> **DIRECTIVE**
Print the listing from its top line through the line containing "return obj('handle', mb, 'brass', parent)", nothing more, and leave out the pictures.

> **RECORDED DATA**
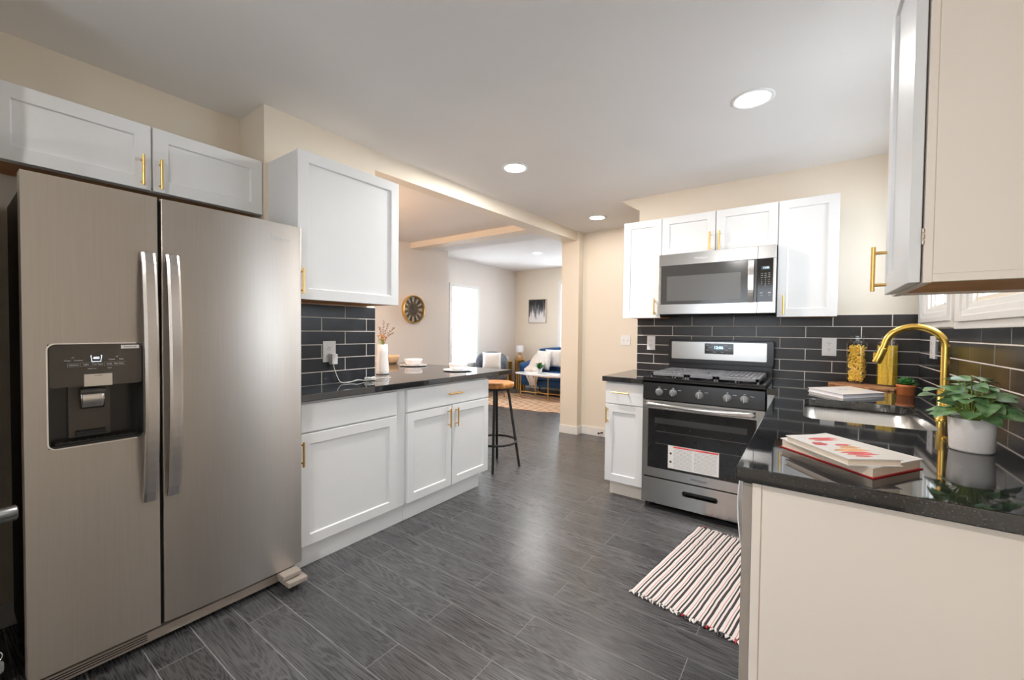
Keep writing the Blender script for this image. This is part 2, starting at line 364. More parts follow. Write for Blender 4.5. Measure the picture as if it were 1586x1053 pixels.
def shaker(fr, u0, u1, v0, v1, name, parent, th=.019, stile=.055, mat='cab', label=None):
    mb = MB(); g = .0015
    u0 += g; u1 -= g; v0 += g; v1 -= g
    # one closed leaf: frame ring, a small inner bevel and the sunk panel
    o = [(u0, v0), (u1, v0), (u1, v1), (u0, v1)]; i1 = [(u0+stile, v0+stile), (u1-stile, v0+stile), (u1-stile, v1-stile), (u0+stile, v1-stile)]
    e = .003; i2 = [(u0+stile+e, v0+stile+e), (u1-stile-e, v0+stile+e), (u1-stile-e, v1-stile-e), (u0+stile+e, v1-stile-e)]
    vs = [fr.p(u, v, 0) for u, v in o]+[fr.p(u, v, th) for u, v in o]+[fr.p(u, v, th) for u, v in i1]+[fr.p(u, v, th-.009) for u, v in i2]
    fs = [(0, 1, 2, 3), (12, 13, 14, 15)]
    for k in range(4):
        j = (k+1) % 4
        fs += [(k, j, 4+j, 4+k), (4+k, 4+j, 8+j, 8+k), (8+k, 8+j, 12+j, 12+k)]
    mb.add(vs, fs)
    return obj(name, mb, mat, parent, bevel=.0012, seg=1, fix=True, label=label)
def slab(fr, u0, u1, v0, v1, name, parent, th=.019, mat='cab'):
    mb = MB(); fr.box(mb, u0+.0015, u1-.0015, v0+.0015, v1-.0015, 0, th); return obj(name, mb, mat, parent, bevel=.002)
def pull(fr, u, v, L, parent, vert=True, off=.019, r=.0055, so=.03):
    mb = MB()
    if vert:
        mb.tube([fr.p(u, v-L/2, off+so), fr.p(u, v+L/2, off+so)], r, 12)
        for s_ in (-1, 1): mb.tube([fr.p(u, v+s_*L*.36, off), fr.p(u, v+s_*L*.36, off+so)], r*.8, 8)
    else:
        mb.tube([fr.p(u-L/2, v, off+so), fr.p(u+L/2, v, off+so)], r, 12)
        for s_ in (-1, 1): mb.tube([fr.p(u+s_*L*.36, v, off), fr.p(u+s_*L*.36, v, off+so)], r*.8, 8)
    return obj('handle', mb, 'brass', parent)

# ================================================================== SETTING
ZC = 2.443; ZL = 2.57
XR = .5865
structure('floor', MB().box(-6.2, 1.6, -2.0, 7.9, -.06, 0), 'floor', 'dark charcoal wood plank floor')
mb = MB(); mb.box(-4.7, .75, -1.75, 4.58, ZC, ZC+.12); mb.box(-2.483, .75, 4.58, 4.66, ZC, ZC+.12)
structure('ceiling', mb, 'ceil', 'smooth pale ceiling over kitchen and dining room')
structure('ceiling', MB().box(-5.5, .75, 4.50, 7.8, ZL, ZL+.12), 'ceil', 'white ceiling over the living room')
XW = -2.385
mb = MB(); mb.box(-2.48, XW, 1.04, 1.735, 0, ZC); mb.box(-2.79, -2.48, 1.04, 1.13, 0, ZC)
structure('wall_left', mb, 'wall', 'short cream wall stub between refrigerator alcove and dining opening')
structure('wall_alcove', MB().box(-2.79, -2.69, -1.7, 1.04, 0, ZC), 'wall', 'cream wall behind the refrigerator')
# long header from the stub to the column
mb = MB(); mb.add([(-2.385, 1.735, 2.315), (-2.48, 1.735, 2.315), (-2.48, 4.505, 2.335), (-2.285, 4.505, 2.335), (-2.385, 1.735, ZC), (-2.48, 1.735, ZC), (-2.48, 4.505, ZC), (-2.285, 4.505, ZC)],
           [(0, 1, 2, 3), (4, 7, 6, 5), (0, 3, 7, 4), (1, 5, 6, 2), (0, 4, 5, 1), (3, 2, 6, 7)])
structure('trim_1', mb, 'wall', 'cream ceiling header over the wide opening to the dining room')
structure('trim_2', MB().box(-4.49, -2.48, 3.84, 4.02, ZC-.075, ZC), 'wall', 'cream ceiling beam crossing the dining room')
mb = MB(); mb.box(-2.483, -2.252, 4.505, 4.72, 0, ZC); mb.box(-2.252, .75, 4.62, 4.72, 0, ZC)
structure('wall_passage', mb, 'wall', 'cream end wall of the passage with light switch')
mb = MB(); mb.box(-4.57, -2.483, 4.52, 4.58, ZC+.12, ZL); mb.box(-2.483, .75, 4.66, 4.72, ZC, ZL)
structure('wall_header_living', mb, 'wall_cool')
# stove wall with its sloped upper corner
mb = MB(); mb.prism([(-1.25, 0), (.70, 0), (.70, ZC), (-1.42, ZC), (-1.25, 2.335)], 3.679, 3.79, axis='y')
structure('wall_back', mb, 'wall', 'cream kitchen wall behind the range with angled upper corner')
structure('wall_passage_side', MB().box(.70, .78, 3.79, 4.66, 0, ZC), 'wall')
# right wall with two window openings
W1 = (3.00, 3.45); W2 = (1.98, 2.62); WZ0, WZ1 = 1.415, 2.12
mb = MB(); mb.box(XR, XR+.12, -1.7, 3.679, 0, WZ0); mb.box(XR, XR+.12, -1.7, 3.679, WZ1, ZC)
for a, b_ in ((-1.7, W2[0]), (W2[1], W1[0]), (W1[1], 3.679)): mb.box(XR, XR+.12, a, b_, WZ0, WZ1)
structure('wall_right', mb, 'wall', 'cream kitchen wall with windows over the sink')
# rear wall with an added window, out of view, as a source for the fill light
mb = MB(); mb.box(-2.79, -1.65, -1.8, -1.7, 0, ZC); mb.box(-.25, XR+.12, -1.8, -1.7, 0, ZC); mb.box(-1.65, -.25, -1.8, -1.7, 0, .85); mb.box(-1.65, -.25, -1.8, -1.7, 2.1, ZC)
structure('wall_front', mb, 'wall')
mb = MB()
for a in (-1.65, -.95-.02, -.25-.04): mb.box(a, a+.04, -1.78, -1.69, .85, 2.1)
for z in (.85, 1.45, 2.06): mb.box(-1.65, -.25, -1.78, -1.69, z, z+.04)
wo = structure('rear_fill_window', mb, 'trim')
obj('pane', MB().box(-1.65, -.25, -1.755, -1.750, .85, 2.1), 'pane', wo)
# dining / living walls
structure('wall_dining', MB().box(-4.59, -4.49, .5, 4.50, 0, ZL), 'wall_cool', 'pale dining room wall carrying the round clock')
structure('wall_dining_return', MB().box(-5.45, -4.49, 4.50, 4.58, 0, ZL), 'wall_cool')
mb = MB(); mb.box(-4.57, -4.05, .4, .5, 0, ZC); mb.box(-3.15, -2.79, .4, .5, 0, ZC); mb.box(-4.05, -3.15, .4, .5, 0, .85); mb.box(-4.05, -3.15, .4, .5, 2.1, ZC)
structure('wall_dining_rear', mb, 'wall_cool')
mb = MB()
for a in (-4.05, -3.62, -3.19): mb.box(a, a+.04, .42, .51, .85, 2.1)
for z in (.85, 1.45, 2.06): mb.box(-4.05, -3.15, .42, .51, z, z+.04)
wo = structure('dining_fill_window', mb, 'trim'); obj('pane', MB().box(-4.05, -3.15, .455, .46, .85, 2.1), 'pane', wo)  # added window, never in view, to go with the dining fill light
XL = -5.35
LW = (5.56, 6.26, .62, 2.05)
mb = MB(); mb.box(XL-.1, XL, 4.58, LW[0], 0, ZL); mb.box(XL-.1, XL, LW[1], 7.6, 0, ZL); mb.box(XL-.1, XL, LW[0], LW[1], 0, LW[2]); mb.box(XL-.1, XL, LW[0], LW[1], LW[3], ZL)
structure('wall_living_left', mb, 'wall_cool', 'pale living room wall with tall bright window')
FW = (-4.19, -3.2, .7, 2.22)
mb = MB(); mb.box(XL-.1, FW[0], 7.6, 7.7, 0, ZL); mb.box(FW[1], .75, 7.6, 7.7, 0, ZL); mb.box(FW[0], FW[1], 7.6, 7.7, 0, FW[2]); mb.box(FW[0], FW[1], 7.6, 7.7, FW[3], ZL)
structure('wall_living_far', mb, 'wall', 'cream far wall of the living room behind the sofa')
structure('wall_living_right', MB().box(.75, .85, 4.66, 7.7, 0, ZL), 'wall')
# baseboards
def bb(name, boxes):
    mb = MB()
    for b_ in boxes: mb.box(*b_)
    return structure(name, mb, 'trim', bevel=.004)
bb('baseboard_passage', [(-2.483, -2.252, 4.490, 4.505, 0, .10), (-2.252, -2.238, 4.490, 4.62, 0, .10), (-2.238, .70, 4.605, 4.62, 0, .10)])
bb('baseboard_alcove', [(-2.69, -2.675, -1.7, 1.04, 0, .10)])
bb('baseboard_living_far', [(XL, .75, 7.585, 7.6, 0, .11)])
bb('baseboard_living_left', [(XL, XL+.015, 4.72, 7.6, 0, .11)])
bb('baseboard_dining', [(-4.49, -4.475, .5, 4.58, 0, .11)])

# kitchen windows in the right wall: moulded casing (structure) with sash and pane
def kwindow(name, y0, y1, g0, g1, z0):
    f = Fr('x', -1, XR); mb = MB()
    steps = [(0, .018), (.030, .030), (.055, .022), (.080, .014)]
    def ring(a0, a1, b0, b1, c0, c1, d0, d1, n): # outer rect a0..a1,b0..b1 inner c0..c1,d0..d1
        f.box(mb, a0, a1, b0, d0, 0, n); f.box(mb, a0, a1, d1, b1, 0, n); f.box(mb, a0, c0, d0, d1, 0, n); f.box(mb, c1, a1, d0, d1, 0, n)
    zt = 2.22
    o0, o1, oz0, oz1 = y0, y1, z0, zt
    for (t0, n), t1 in zip(steps, [.030, .055, .080, .104]):
        k0 = (g0-y0)/.104; k1 = (y1-g1)/.104
        ring(y0+t0*k0, y1-t0*k1, z0+t0*1.1, zt-t0, y0+t1*k0, y1-t1*k1, z0+t1*1.1, zt-t1, n)
    w_ = structure(name, mb, 'trim', bevel=.002)
    s = MB(); a, b_ = g0, g1; gz0, gz1 = z0+.114, zt-.104
    for q in ((a, a+.022, gz0, gz1), (b_-.022, b_, gz0, gz1), (a, b_, gz0, gz0+.022), (a, b_, gz1-.022, gz1), (a, b_, (gz0+gz1)/2-.012, (gz0+gz1)/2+.012), ((a+b_)/2-.010, (a+b_)/2+.010, gz0, gz1)):
        s.box(XR+.015, XR+.045, q[0], q[1], q[2], q[3])
    jb = MB()
    for q in ((a-.001, a+.012, gz0, gz1), (b_-.012, b_+.001, gz0, gz1), (a, b_, gz0-.001, gz0+.012), (a, b_, gz1-.012, gz1+.001)): jb.box(XR+.001, XR+.125, *q)
    obj('jamb', jb, 'trim', w_)
    obj('sash', s, 'trim', w_); obj('pane', MB().box(XR+.028, XR+.032, a, b_, gz0, gz1), 'pane', w_)
    return w_
kwindow('window_1', 2.925, 3.672, 3.00, 3.45, 1.290)
kwindow('window_2', 1.75, 2.87, 1.98, 2.62, 1.280)
obj('catch', MB().box(XR-.012, XR-.002, 2.885, 2.905, 1.31, 1.37), 'hinge', None, kind='structure').name = 'trim_3'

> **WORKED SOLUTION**
Keep writing the Blender script for this image. This is part 2, starting at line 364. More parts follow. Write for Blender 4.5. Measure the picture as if it were 1586x1053 pixels.
def shaker(fr, u0, u1, v0, v1, name, parent, th=.019, stile=.055, mat='cab', label=None):
    mb = MB(); g = .0015
    u0 += g; u1 -= g; v0 += g; v1 -= g
    # one closed leaf: frame ring, a small inner bevel and the sunk panel
    o = [(u0, v0), (u1, v0), (u1, v1), (u0, v1)]; i1 = [(u0+stile, v0+stile), (u1-stile, v0+stile), (u1-stile, v1-stile), (u0+stile, v1-stile)]
    e = .003; i2 = [(u0+stile+e, v0+stile+e), (u1-stile-e, v0+stile+e), (u1-stile-e, v1-stile-e), (u0+stile+e, v1-stile-e)]
    vs = [fr.p(u, v, 0) for u, v in o]+[fr.p(u, v, th) for u, v in o]+[fr.p(u, v, th) for u, v in i1]+[fr.p(u, v, th-.009) for u, v in i2]
    fs = [(0, 1, 2, 3), (12, 13, 14, 15)]
    for k in range(4):
        j = (k+1) % 4
        fs += [(k, j, 4+j, 4+k), (4+k, 4+j, 8+j, 8+k), (8+k, 8+j, 12+j, 12+k)]
    mb.add(vs, fs)
    return obj(name, mb, mat, parent, bevel=.0012, seg=1, fix=True, label=label)
def slab(fr, u0, u1, v0, v1, name, parent, th=.019, mat='cab'):
    mb = MB(); fr.box(mb, u0+.0015, u1-.0015, v0+.0015, v1-.0015, 0, th); return obj(name, mb, mat, parent, bevel=.002)
def pull(fr, u, v, L, parent, vert=True, off=.019, r=.0055, so=.03):
    mb = MB()
    if vert:
        mb.tube([fr.p(u, v-L/2, off+so), fr.p(u, v+L/2, off+so)], r, 12)
        for s_ in (-1, 1): mb.tube([fr.p(u, v+s_*L*.36, off), fr.p(u, v+s_*L*.36, off+so)], r*.8, 8)
    else:
        mb.tube([fr.p(u-L/2, v, off+so), fr.p(u+L/2, v, off+so)], r, 12)
        for s_ in (-1, 1): mb.tube([fr.p(u+s_*L*.36, v, off), fr.p(u+s_*L*.36, v, off+so)], r*.8, 8)
    return obj('handle', mb, 'brass', parent)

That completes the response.